**DESCRIPTION OF THE TASK**
Begin with the first line of the listing and quote every line through the one containing "pts = np.asarray(pts);"; give only those lines.

**PROVIDED DATA**
•••••
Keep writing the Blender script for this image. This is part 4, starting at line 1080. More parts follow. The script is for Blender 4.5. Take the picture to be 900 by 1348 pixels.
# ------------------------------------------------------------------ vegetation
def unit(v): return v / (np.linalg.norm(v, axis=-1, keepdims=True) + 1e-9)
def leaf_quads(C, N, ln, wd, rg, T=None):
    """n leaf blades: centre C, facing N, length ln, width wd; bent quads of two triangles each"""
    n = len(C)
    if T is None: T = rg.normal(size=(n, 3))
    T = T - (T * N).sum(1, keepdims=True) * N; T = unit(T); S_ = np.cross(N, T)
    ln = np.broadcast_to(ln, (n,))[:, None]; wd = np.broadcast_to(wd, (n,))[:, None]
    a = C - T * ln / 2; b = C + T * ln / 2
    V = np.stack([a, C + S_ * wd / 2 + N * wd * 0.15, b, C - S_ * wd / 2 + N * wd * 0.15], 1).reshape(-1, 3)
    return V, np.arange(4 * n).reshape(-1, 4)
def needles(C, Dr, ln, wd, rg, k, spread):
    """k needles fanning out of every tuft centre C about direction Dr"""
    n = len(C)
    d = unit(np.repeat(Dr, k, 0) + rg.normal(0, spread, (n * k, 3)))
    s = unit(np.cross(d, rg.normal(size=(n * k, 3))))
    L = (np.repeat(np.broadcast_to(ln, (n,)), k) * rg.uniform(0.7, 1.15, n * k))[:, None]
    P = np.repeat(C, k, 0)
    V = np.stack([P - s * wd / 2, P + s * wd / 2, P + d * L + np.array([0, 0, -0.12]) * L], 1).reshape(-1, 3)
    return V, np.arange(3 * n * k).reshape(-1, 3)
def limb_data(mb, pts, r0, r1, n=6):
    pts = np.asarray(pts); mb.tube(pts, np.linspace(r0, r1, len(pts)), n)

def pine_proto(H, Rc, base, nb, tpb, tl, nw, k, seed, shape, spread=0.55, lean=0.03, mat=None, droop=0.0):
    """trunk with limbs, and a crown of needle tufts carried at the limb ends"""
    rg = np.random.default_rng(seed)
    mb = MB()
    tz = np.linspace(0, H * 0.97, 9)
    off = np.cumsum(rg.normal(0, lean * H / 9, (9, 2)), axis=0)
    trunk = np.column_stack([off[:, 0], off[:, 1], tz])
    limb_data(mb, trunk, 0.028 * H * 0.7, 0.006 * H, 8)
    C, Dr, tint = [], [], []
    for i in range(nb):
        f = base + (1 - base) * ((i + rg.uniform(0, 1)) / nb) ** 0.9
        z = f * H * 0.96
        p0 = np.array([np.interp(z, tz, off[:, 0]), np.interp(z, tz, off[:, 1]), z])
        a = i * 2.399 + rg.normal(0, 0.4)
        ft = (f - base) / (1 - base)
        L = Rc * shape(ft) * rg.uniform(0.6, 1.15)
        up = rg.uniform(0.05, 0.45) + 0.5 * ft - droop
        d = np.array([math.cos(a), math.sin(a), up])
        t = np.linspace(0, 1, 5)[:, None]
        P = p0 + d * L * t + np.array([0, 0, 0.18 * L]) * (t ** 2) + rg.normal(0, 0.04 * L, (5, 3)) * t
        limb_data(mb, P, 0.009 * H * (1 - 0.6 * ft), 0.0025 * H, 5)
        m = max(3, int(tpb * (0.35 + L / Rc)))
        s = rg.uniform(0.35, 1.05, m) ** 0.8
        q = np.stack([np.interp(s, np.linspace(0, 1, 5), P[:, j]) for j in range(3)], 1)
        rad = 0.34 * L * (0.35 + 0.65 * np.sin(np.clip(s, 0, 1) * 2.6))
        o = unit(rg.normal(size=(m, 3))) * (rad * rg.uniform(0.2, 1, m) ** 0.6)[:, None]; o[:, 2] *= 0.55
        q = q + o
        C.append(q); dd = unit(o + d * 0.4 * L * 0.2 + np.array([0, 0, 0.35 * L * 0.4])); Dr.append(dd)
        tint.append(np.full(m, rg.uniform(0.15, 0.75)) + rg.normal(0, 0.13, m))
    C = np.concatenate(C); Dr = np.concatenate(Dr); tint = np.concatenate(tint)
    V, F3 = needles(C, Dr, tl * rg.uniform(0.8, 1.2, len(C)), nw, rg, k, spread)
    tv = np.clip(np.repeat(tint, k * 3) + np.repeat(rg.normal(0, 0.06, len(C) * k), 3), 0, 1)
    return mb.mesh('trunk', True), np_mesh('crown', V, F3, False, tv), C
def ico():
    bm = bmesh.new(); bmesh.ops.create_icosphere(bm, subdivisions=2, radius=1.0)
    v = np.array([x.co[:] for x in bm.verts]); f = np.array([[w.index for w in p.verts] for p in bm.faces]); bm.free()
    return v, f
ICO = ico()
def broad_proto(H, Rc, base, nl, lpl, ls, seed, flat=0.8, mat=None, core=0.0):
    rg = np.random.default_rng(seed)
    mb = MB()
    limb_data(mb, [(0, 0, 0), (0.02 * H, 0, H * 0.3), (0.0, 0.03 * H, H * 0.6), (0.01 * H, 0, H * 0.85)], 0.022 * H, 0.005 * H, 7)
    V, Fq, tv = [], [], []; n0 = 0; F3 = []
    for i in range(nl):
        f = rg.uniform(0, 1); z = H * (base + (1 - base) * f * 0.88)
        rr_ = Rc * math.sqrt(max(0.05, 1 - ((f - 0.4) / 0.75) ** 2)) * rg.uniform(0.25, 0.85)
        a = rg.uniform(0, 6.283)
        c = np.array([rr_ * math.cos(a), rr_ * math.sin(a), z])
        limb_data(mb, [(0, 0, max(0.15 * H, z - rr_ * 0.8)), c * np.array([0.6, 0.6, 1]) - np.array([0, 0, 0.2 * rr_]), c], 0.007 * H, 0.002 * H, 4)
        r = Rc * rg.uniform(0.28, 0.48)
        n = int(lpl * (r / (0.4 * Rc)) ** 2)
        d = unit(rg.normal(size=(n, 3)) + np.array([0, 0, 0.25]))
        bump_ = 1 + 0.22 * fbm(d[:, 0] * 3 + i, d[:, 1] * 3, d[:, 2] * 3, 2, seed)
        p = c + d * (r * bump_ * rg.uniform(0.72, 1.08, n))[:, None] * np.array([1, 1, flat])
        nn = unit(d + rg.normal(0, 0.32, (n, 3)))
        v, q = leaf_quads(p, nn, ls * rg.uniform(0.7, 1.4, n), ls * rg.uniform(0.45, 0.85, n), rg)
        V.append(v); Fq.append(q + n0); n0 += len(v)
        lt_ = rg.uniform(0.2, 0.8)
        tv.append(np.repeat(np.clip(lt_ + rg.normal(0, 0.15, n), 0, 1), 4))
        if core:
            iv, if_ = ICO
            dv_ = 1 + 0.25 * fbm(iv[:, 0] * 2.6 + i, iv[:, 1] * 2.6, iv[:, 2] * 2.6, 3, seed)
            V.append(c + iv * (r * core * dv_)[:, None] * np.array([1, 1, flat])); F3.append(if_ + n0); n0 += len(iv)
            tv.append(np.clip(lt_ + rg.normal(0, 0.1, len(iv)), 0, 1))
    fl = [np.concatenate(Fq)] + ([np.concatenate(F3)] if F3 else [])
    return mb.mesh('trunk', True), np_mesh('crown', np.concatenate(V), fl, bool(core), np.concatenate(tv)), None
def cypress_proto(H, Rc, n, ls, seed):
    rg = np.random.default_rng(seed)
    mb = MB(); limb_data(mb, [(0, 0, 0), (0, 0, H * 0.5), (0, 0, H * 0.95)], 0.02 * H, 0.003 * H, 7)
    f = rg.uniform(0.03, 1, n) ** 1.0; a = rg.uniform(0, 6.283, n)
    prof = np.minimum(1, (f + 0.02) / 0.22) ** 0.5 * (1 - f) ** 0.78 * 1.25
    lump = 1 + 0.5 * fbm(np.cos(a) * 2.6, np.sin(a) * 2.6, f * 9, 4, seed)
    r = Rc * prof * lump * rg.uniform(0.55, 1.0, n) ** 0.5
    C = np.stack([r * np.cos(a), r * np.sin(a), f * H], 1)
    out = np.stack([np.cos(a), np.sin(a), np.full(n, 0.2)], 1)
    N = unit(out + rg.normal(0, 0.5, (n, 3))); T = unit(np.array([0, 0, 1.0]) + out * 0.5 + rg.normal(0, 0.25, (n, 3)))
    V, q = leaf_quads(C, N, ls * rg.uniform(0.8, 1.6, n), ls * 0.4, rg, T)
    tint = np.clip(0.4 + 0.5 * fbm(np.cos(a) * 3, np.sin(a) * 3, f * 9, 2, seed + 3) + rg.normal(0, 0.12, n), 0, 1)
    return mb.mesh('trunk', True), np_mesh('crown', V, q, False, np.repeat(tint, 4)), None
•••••
**TASK OUTPUT**
Keep writing the Blender script for this image. This is part 4, starting at line 1080. More parts follow. The script is for Blender 4.5. Take the picture to be 900 by 1348 pixels.
# ------------------------------------------------------------------ vegetation
def unit(v): return v / (np.linalg.norm(v, axis=-1, keepdims=True) + 1e-9)
def leaf_quads(C, N, ln, wd, rg, T=None):
    """n leaf blades: centre C, facing N, length ln, width wd; bent quads of two triangles each"""
    n = len(C)
    if T is None: T = rg.normal(size=(n, 3))
    T = T - (T * N).sum(1, keepdims=True) * N; T = unit(T); S_ = np.cross(N, T)
    ln = np.broadcast_to(ln, (n,))[:, None]; wd = np.broadcast_to(wd, (n,))[:, None]
    a = C - T * ln / 2; b = C + T * ln / 2
    V = np.stack([a, C + S_ * wd / 2 + N * wd * 0.15, b, C - S_ * wd / 2 + N * wd * 0.15], 1).reshape(-1, 3)
    return V, np.arange(4 * n).reshape(-1, 4)
def needles(C, Dr, ln, wd, rg, k, spread):
    """k needles fanning out of every tuft centre C about direction Dr"""
    n = len(C)
    d = unit(np.repeat(Dr, k, 0) + rg.normal(0, spread, (n * k, 3)))
    s = unit(np.cross(d, rg.normal(size=(n * k, 3))))
    L = (np.repeat(np.broadcast_to(ln, (n,)), k) * rg.uniform(0.7, 1.15, n * k))[:, None]
    P = np.repeat(C, k, 0)
    V = np.stack([P - s * wd / 2, P + s * wd / 2, P + d * L + np.array([0, 0, -0.12]) * L], 1).reshape(-1, 3)
    return V, np.arange(3 * n * k).reshape(-1, 3)
def limb_data(mb, pts, r0, r1, n=6):
    pts = np.asarray(pts); mb.tube(pts, np.linspace(r0, r1, len(pts)), n)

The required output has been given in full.